In a blind act of love, hoping to reconcile private and public life, Middle Earth Books was born in a basement bookshop in 1969. Ideas surfaced; concepts equidistant from Tolkien and The Whole Earth Catalog. From an underground philosophical position, ”guerrilla warfare” could be waged on the dominant media culture. Somewhere behind the scenes was the motivation to bring visual and conceptual information together. Eclecticism/Juxtaposition/Pataphysics.

Conspicuously absent from the epoch-defining "Broken Music" catalog (in which this music & the edition itself would clearly find its audience) this ended up, of course, one of the greatest discoveries in recent times, opening up a huge wormhole.

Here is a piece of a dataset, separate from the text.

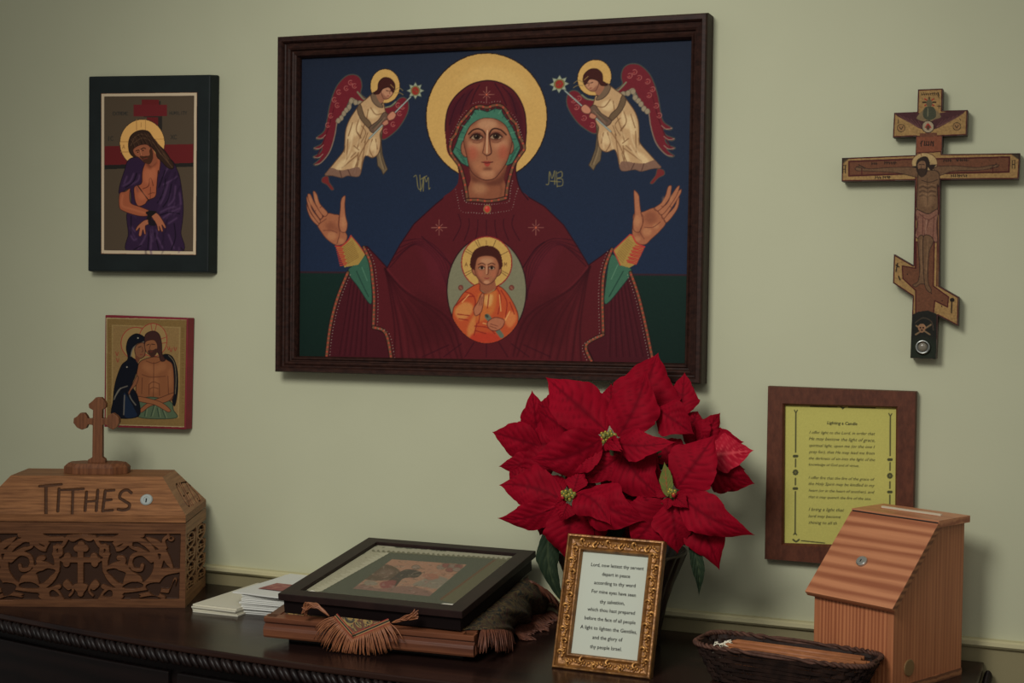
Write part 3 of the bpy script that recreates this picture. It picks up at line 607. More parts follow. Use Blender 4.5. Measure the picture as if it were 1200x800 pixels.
        c.fill(a_((328, 302), (347, 268), (372, 340), (405, 375), (432, 440), (395, 412), (350, 360)), (106, 82, 58), outline=(70, 48, 36)); c.fill(a_((400, 412), (455, 366), (490, 318), (517, 340), (490, 382), (432, 442)), (104, 78, 62), outline=(62, 44, 34))
        c.line(a_((420, 415), (480, 360)), (72, 70, 52), 1); c.line(a_((432, 425), (495, 350)), (140, 106, 82), .8)
        c.fill(a_((412, 212), (440, 198), (472, 258), (484, 288), (450, 282), (420, 250)), (116, 90, 68), outline=(66, 46, 36))
        c.fill(a_((442, 190), (480, 175), (492, 240), (470, 262), (446, 225)), (156, 100, 72))
        c.fill(a_((492, 168), (530, 170), (547, 192), (536, 216), (512, 236), (490, 236), (478, 212), (474, 190)), (186, 128, 94), outline=(84, 44, 34)); c.fill(a_((478, 200), (492, 238), (520, 232), (500, 222)), (130, 76, 56), alpha=.7, blur=1)
        c.fill(a_((428, 207), (438, 192), (452, 180), (455, 150), (464, 128), (490, 108), (525, 112), (552, 140), (556, 175), (546, 198), (532, 180), (520, 165), (496, 170), (474, 182), (460, 205)), (64, 26, 22), outline=(38, 14, 14))
        c.line(a_((505, 186), (516, 189)), (60, 30, 24), .9); c.line(a_((528, 188), (537, 191)), (60, 30, 24), .9); c.line(a_((523, 188), (526, 206)), (120, 70, 52), .7); c.line(a_((510, 218), (520, 219)), (134, 52, 44), .9); c.line(a_((530, 150), (550, 170)), (150, 116, 60), .9)
        c.line(a_((552, 186), (580, 170), (604, 186)), (140, 116, 66), .8); c.line(a_((556, 202), (585, 200), (606, 212)), (140, 116, 66), .8)
        c.fill(a_((119, 712), (150, 704), (160, 740), (186, 780), (172, 787), (145, 756), (114, 738)), (118, 38, 38), outline=(76, 66, 56))
        c.line(a_((402, 475), (652, 224)), (64, 70, 70), 1.9, False); c.line(a_((402, 475), (652, 224)), (160, 170, 158), 1.2, False)
        c.fill(a_((510, 342), (540, 312), (562, 330), (550, 357), (520, 366)), (192, 124, 94), outline=(96, 50, 40)); c.fill(a_((480, 382), (508, 362), (517, 385), (492, 398)), (186, 118, 90), outline=(96, 50, 40))
        st = [a_((680+(54 if k % 2 == 0 else 33)*math.sin(k*math.pi/8), 187-(54 if k % 2 == 0 else 33)*math.cos(k*math.pi/8)))[0] for k in range(16)]
        c.fill(st, (152, 160, 134), False, outline=(52, 58, 58), ow=.7); c.ell(*a_((680, 187))[0], 5.6, 5.8, (122, 108, 62)); c.ell(*a_((680, 188))[0], 4, 4.6, (150, 44, 34)); c.dots([a_((674, 183))[0], a_((688, 192))[0]], (92, 96, 50), .8)
    c.tf = None
    # monograms
    GO = (128, 116, 66)
    for l in ([(485, 207), (488, 206), (490, 220), (494, 221), (496, 208)], [(492, 205), (493, 224)], [(496, 224), (497, 207), (499.5, 213), (502, 208), (502.5, 221), (504, 220)], [(493, 210), (500, 206)]): c.line(l, GO, .9)
    for l in ([(640, 216), (643, 215), (644, 201), (647, 209), (650, 200), (650, 216)], [(652, 201), (653, 219)], [(653, 203), (658, 201), (658.5, 207), (653, 209), (659, 210), (659, 217), (653, 218)], [(645, 212), (657, 213)]): c.line(l, GO, .9)
    c.noise(.025, 8, 2); c.a = (c.a*.92+c.a.mean(2, keepdims=True)*.08)*.84
    return c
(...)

Tom Hatton, a childhood friend of Amico's, began collaborating with Marcia Kocot in 1967 (their work is still on display at Larry Becker Contemporary in Philly) as "Hatton & Kocot". Together they produced chapbooks such as "Paper Dolls, Book One and Two" (1970) ("comprised of risqué collages in Richard Hamilton-like interiors"), staged & exhibited large-format photography, and worked with Amico on a 16mm film "Into Another One’s Skull" ("which recorded Tom Hatton’s Airplane Event"). It was during this time that Hatton wrote the "script" & recorded/executed "Voice Print"; originally used as the soundtrack to several films, the idea of pressing it to vinyl (in an elaborate gatefold with a striking "all black" interior, recreated here) only to be used to create a Marclay-esque "spike" of copies of the LP itself highlights its lifespan as an "Anti-Record", which belies the care & compassion that went into meticulously creating the impeccably folded sonic narrative of the embedded music.